Shulchan Aruch codifies it in accordance with Rashi’s definitions (CM, 264:1), that one should not resort to the legal standard of putting his own financial needs over saving others’ objects, unless there is a clear and evident resulting loss.
Shalah (Vavei HaAmudim 15) explains that this implies that one should risk possible financial loss to save another from imminent financial loss. He goes further to say that this also applies to life and death matters. One should incur moderate risk to save the life of another who is in immediate danger, such as saving a drowning person (Beis Yosef, CM:426)
Even though the Gemara (Yoma 83a) states:
In all cases of uncertainty concerning a life-threatening situation, the halacha is lenient.
Apparently this rule of preserving your life, taking precedence does not apply when another person’s life is in immediate danger. In such a case, the danger of another’s certain death requires a person to put himself at moderate risk
This principle has been applied to financial and health matters. Presumably, the same argument can be made regarding spiritual matters. One might be required to risk their own spiritual safety in order to save others from certain sins, such as moving one’s family to an area that has few religious Jews for the sake of kiruv, so long as the risk isn’t unreasonable.
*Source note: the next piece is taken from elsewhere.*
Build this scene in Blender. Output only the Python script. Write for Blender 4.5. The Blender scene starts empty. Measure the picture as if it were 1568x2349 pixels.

The Torah was deliberately not legalistic about requirements for kindness, since by its very nature, it represents an impulse to voluntarily do something extra. Even though there are many halachos that seem to mandate kindness, there also are many areas left to human judgment, compassion and situational dynamics. Kindness cannot be held or contained in rules because it is about beyond the rules. To not steal from someone is a rule, but to be generous is a kindness. The laws in the Torah about kindness can be seen as road signs, in that they point you in a certain direction, but they still leave the driving to you.